Print out the entries below with no edits.

## START Given records

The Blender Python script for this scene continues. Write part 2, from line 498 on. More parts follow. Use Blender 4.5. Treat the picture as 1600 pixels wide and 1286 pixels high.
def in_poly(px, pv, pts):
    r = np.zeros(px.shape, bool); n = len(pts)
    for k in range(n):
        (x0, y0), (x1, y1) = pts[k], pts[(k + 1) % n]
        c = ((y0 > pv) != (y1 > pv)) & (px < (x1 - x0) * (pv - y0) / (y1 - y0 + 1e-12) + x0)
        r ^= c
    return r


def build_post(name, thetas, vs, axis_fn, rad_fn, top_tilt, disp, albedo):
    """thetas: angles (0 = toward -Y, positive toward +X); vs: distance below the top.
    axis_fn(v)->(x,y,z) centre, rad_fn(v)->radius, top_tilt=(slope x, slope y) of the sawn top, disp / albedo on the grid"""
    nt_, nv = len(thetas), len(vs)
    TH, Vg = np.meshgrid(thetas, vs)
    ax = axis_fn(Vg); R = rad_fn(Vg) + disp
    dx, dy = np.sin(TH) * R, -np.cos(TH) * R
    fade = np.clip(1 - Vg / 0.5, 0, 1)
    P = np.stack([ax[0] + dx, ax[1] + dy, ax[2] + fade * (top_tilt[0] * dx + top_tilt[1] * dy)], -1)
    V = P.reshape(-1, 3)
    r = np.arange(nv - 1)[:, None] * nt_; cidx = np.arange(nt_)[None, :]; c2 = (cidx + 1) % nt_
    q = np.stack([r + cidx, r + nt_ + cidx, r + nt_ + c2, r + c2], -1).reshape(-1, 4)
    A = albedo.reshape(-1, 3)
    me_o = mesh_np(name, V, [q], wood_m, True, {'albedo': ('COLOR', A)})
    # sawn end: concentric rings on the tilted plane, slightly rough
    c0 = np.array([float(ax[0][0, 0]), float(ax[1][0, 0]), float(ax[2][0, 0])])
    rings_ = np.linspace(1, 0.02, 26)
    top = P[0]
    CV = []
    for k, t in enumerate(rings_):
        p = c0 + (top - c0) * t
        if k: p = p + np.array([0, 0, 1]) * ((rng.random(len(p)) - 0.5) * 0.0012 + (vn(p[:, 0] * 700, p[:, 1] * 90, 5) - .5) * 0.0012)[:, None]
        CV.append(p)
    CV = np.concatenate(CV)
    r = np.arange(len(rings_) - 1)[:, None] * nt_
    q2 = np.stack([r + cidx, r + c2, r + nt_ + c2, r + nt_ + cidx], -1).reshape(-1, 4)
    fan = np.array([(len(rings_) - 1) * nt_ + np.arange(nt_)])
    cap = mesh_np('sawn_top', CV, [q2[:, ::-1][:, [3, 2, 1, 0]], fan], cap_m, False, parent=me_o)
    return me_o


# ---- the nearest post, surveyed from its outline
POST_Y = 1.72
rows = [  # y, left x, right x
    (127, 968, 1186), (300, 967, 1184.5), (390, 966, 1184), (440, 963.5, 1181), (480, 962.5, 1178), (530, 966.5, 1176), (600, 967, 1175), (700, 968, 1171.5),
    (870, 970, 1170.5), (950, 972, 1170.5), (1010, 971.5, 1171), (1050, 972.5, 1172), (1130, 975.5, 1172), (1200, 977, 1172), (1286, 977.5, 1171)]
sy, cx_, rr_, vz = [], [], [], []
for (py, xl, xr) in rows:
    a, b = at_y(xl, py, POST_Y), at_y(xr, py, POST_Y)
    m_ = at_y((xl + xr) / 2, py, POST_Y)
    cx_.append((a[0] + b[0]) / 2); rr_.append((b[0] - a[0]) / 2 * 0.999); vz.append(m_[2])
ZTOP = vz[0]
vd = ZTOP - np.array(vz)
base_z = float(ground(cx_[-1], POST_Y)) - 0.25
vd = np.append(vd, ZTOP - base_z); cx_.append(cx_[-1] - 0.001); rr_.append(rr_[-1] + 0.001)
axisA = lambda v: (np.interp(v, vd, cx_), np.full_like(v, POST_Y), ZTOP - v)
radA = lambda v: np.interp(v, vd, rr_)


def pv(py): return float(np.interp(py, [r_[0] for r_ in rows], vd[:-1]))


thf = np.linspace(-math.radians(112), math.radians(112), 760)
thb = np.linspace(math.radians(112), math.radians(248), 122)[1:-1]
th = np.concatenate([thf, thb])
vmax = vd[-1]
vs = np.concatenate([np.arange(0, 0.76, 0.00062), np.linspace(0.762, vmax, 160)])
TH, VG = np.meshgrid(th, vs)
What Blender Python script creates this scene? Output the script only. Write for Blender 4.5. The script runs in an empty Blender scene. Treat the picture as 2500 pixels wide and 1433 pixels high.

## END Given records

• _Answer for the task_:
The Blender Python script for this scene continues. Write part 2, from line 498 on. More parts follow. Use Blender 4.5. Treat the picture as 1600 pixels wide and 1286 pixels high.
def in_poly(px, pv, pts):
    r = np.zeros(px.shape, bool); n = len(pts)
    for k in range(n):
        (x0, y0), (x1, y1) = pts[k], pts[(k + 1) % n]
        c = ((y0 > pv) != (y1 > pv)) & (px < (x1 - x0) * (pv - y0) / (y1 - y0 + 1e-12) + x0)
        r ^= c
    return r


def build_post(name, thetas, vs, axis_fn, rad_fn, top_tilt, disp, albedo):
    """thetas: angles (0 = toward -Y, positive toward +X); vs: distance below the top.
    axis_fn(v)->(x,y,z) centre, rad_fn(v)->radius, top_tilt=(slope x, slope y) of the sawn top, disp / albedo on the grid"""
    nt_, nv = len(thetas), len(vs)
    TH, Vg = np.meshgrid(thetas, vs)
    ax = axis_fn(Vg); R = rad_fn(Vg) + disp
    dx, dy = np.sin(TH) * R, -np.cos(TH) * R
    fade = np.clip(1 - Vg / 0.5, 0, 1)
    P = np.stack([ax[0] + dx, ax[1] + dy, ax[2] + fade * (top_tilt[0] * dx + top_tilt[1] * dy)], -1)
    V = P.reshape(-1, 3)
    r = np.arange(nv - 1)[:, None] * nt_; cidx = np.arange(nt_)[None, :]; c2 = (cidx + 1) % nt_
    q = np.stack([r + cidx, r + nt_ + cidx, r + nt_ + c2, r + c2], -1).reshape(-1, 4)
    A = albedo.reshape(-1, 3)
    me_o = mesh_np(name, V, [q], wood_m, True, {'albedo': ('COLOR', A)})
    # sawn end: concentric rings on the tilted plane, slightly rough
    c0 = np.array([float(ax[0][0, 0]), float(ax[1][0, 0]), float(ax[2][0, 0])])
    rings_ = np.linspace(1, 0.02, 26)
    top = P[0]
    CV = []
    for k, t in enumerate(rings_):
        p = c0 + (top - c0) * t
        if k: p = p + np.array([0, 0, 1]) * ((rng.random(len(p)) - 0.5) * 0.0012 + (vn(p[:, 0] * 700, p[:, 1] * 90, 5) - .5) * 0.0012)[:, None]
        CV.append(p)
    CV = np.concatenate(CV)
    r = np.arange(len(rings_) - 1)[:, None] * nt_
    q2 = np.stack([r + cidx, r + c2, r + nt_ + c2, r + nt_ + cidx], -1).reshape(-1, 4)
    fan = np.array([(len(rings_) - 1) * nt_ + np.arange(nt_)])
    cap = mesh_np('sawn_top', CV, [q2[:, ::-1][:, [3, 2, 1, 0]], fan], cap_m, False, parent=me_o)
    return me_o


# ---- the nearest post, surveyed from its outline
POST_Y = 1.72
rows = [  # y, left x, right x
    (127, 968, 1186), (300, 967, 1184.5), (390, 966, 1184), (440, 963.5, 1181), (480, 962.5, 1178), (530, 966.5, 1176), (600, 967, 1175), (700, 968, 1171.5),
    (870, 970, 1170.5), (950, 972, 1170.5), (1010, 971.5, 1171), (1050, 972.5, 1172), (1130, 975.5, 1172), (1200, 977, 1172), (1286, 977.5, 1171)]
sy, cx_, rr_, vz = [], [], [], []
for (py, xl, xr) in rows:
    a, b = at_y(xl, py, POST_Y), at_y(xr, py, POST_Y)
    m_ = at_y((xl + xr) / 2, py, POST_Y)
    cx_.append((a[0] + b[0]) / 2); rr_.append((b[0] - a[0]) / 2 * 0.999); vz.append(m_[2])
ZTOP = vz[0]
vd = ZTOP - np.array(vz)
base_z = float(ground(cx_[-1], POST_Y)) - 0.25
vd = np.append(vd, ZTOP - base_z); cx_.append(cx_[-1] - 0.001); rr_.append(rr_[-1] + 0.001)
axisA = lambda v: (np.interp(v, vd, cx_), np.full_like(v, POST_Y), ZTOP - v)
radA = lambda v: np.interp(v, vd, rr_)


def pv(py): return float(np.interp(py, [r_[0] for r_ in rows], vd[:-1]))


thf = np.linspace(-math.radians(112), math.radians(112), 760)
thb = np.linspace(math.radians(112), math.radians(248), 122)[1:-1]
th = np.concatenate([thf, thb])
vmax = vd[-1]
vs = np.concatenate([np.arange(0, 0.76, 0.00062), np.linspace(0.762, vmax, 160)])
TH, VG = np.meshgrid(th, vs)
What Blender Python script creates this scene? Output the script only. Write for Blender 4.5. The script runs in an empty Blender scene. Treat the picture as 2500 pixels wide and 1433 pixels high.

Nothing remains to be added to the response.